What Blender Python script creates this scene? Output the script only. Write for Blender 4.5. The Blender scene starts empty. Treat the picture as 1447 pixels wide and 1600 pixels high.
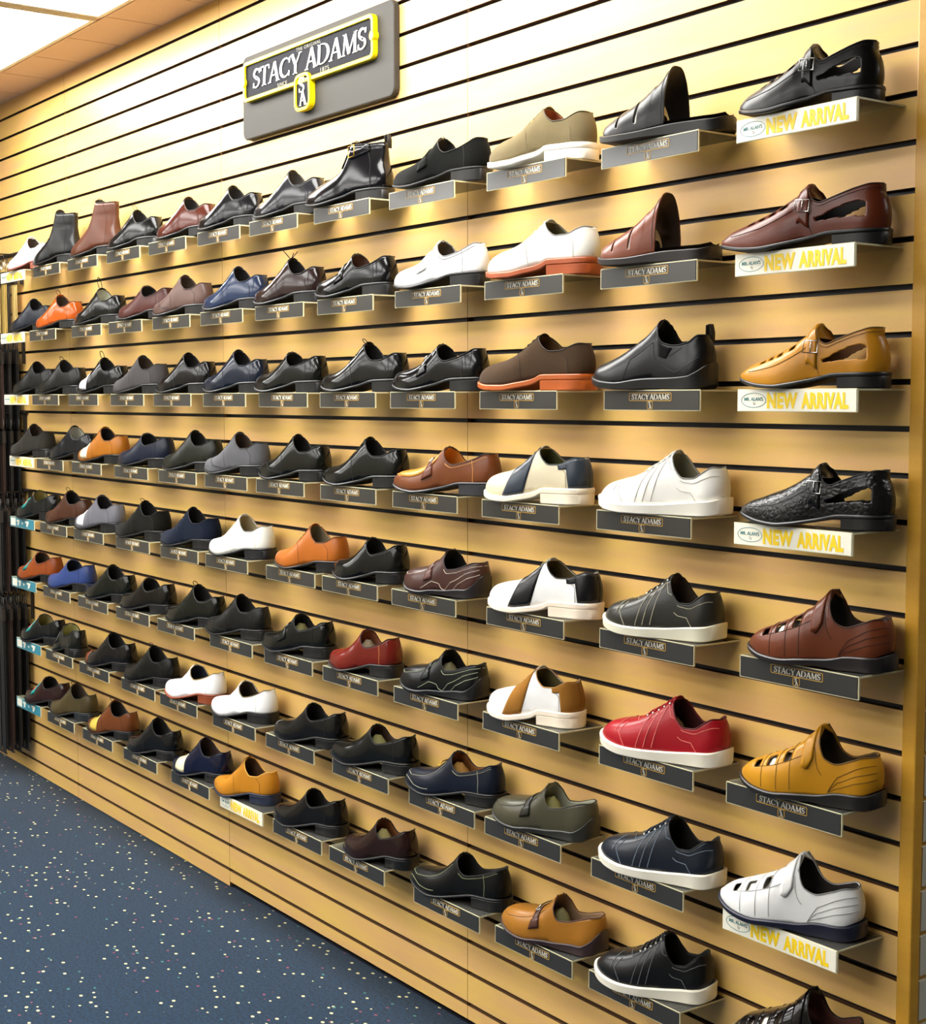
import bpy, bmesh, math, random
import numpy as np
from mathutils import Matrix, Vector
random.seed(7)
SC = bpy.context.scene
COL = SC.collection
# ------------------------------------------------------------------ camera
ZF = 2.115                      # height of the reference groove above the floor
cam_d = bpy.data.cameras.new('camera'); cam = bpy.data.objects.new('camera', cam_d); COL.objects.link(cam)
F_PX = 2285.35
cam_d.sensor_fit = 'HORIZONTAL'; cam_d.sensor_width = 36.0; cam_d.lens = 36.0*F_PX/1447.0
cam_d.clip_start = 0.05; cam_d.clip_end = 60
RT = Vector((0.588077, 0.808805, -0.000179)); DN = Vector((0.0621220, -0.0453890, -0.9970360)); FW = Vector((-0.8064157, 0.5863228, -0.0769368))
m = Matrix.Identity(4)
for i in range(3):
    m[i][0] = RT[i]; m[i][1] = -DN[i]; m[i][2] = -FW[i]
m.translation = (0.0, -1.97747, -0.63737+ZF)
cam.matrix_world = m
SC.camera = cam
# ------------------------------------------------------------------ world, exposure
w = bpy.data.worlds.new('world'); SC.world = w; w.use_nodes = True
bg = w.node_tree.nodes['Background']; bg.inputs[0].default_value = (1.0, 0.96, 0.9, 1); bg.inputs[1].default_value = 0.35
SC.view_settings.view_transform = 'Standard'; SC.view_settings.look = 'None'
SC.view_settings.exposure = 0.42; SC.view_settings.gamma = 1.0; SC.view_settings.use_curve_mapping = False
TROFFER_W = 9.5                # emission strength of the ceiling troffers
CEIL = ZF + 6.8*0.0762
LEFT, RIGHT, FRONT = -8.2, 2.6, -5.2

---

» Direction: Restate the whole listing above exactly, please, omitting every image.

» Solved exercise:
What Blender Python script creates this scene? Output the script only. Write for Blender 4.5. The Blender scene starts empty. Treat the picture as 1447 pixels wide and 1600 pixels high.
import bpy, bmesh, math, random
import numpy as np
from mathutils import Matrix, Vector
random.seed(7)
SC = bpy.context.scene
COL = SC.collection
# ------------------------------------------------------------------ camera
ZF = 2.115                      # height of the reference groove above the floor
cam_d = bpy.data.cameras.new('camera'); cam = bpy.data.objects.new('camera', cam_d); COL.objects.link(cam)
F_PX = 2285.35
cam_d.sensor_fit = 'HORIZONTAL'; cam_d.sensor_width = 36.0; cam_d.lens = 36.0*F_PX/1447.0
cam_d.clip_start = 0.05; cam_d.clip_end = 60
RT = Vector((0.588077, 0.808805, -0.000179)); DN = Vector((0.0621220, -0.0453890, -0.9970360)); FW = Vector((-0.8064157, 0.5863228, -0.0769368))
m = Matrix.Identity(4)
for i in range(3):
    m[i][0] = RT[i]; m[i][1] = -DN[i]; m[i][2] = -FW[i]
m.translation = (0.0, -1.97747, -0.63737+ZF)
cam.matrix_world = m
SC.camera = cam
# ------------------------------------------------------------------ world, exposure
w = bpy.data.worlds.new('world'); SC.world = w; w.use_nodes = True
bg = w.node_tree.nodes['Background']; bg.inputs[0].default_value = (1.0, 0.96, 0.9, 1); bg.inputs[1].default_value = 0.35
SC.view_settings.view_transform = 'Standard'; SC.view_settings.look = 'None'
SC.view_settings.exposure = 0.42; SC.view_settings.gamma = 1.0; SC.view_settings.use_curve_mapping = False
TROFFER_W = 9.5                # emission strength of the ceiling troffers
CEIL = ZF + 6.8*0.0762
LEFT, RIGHT, FRONT = -8.2, 2.6, -5.2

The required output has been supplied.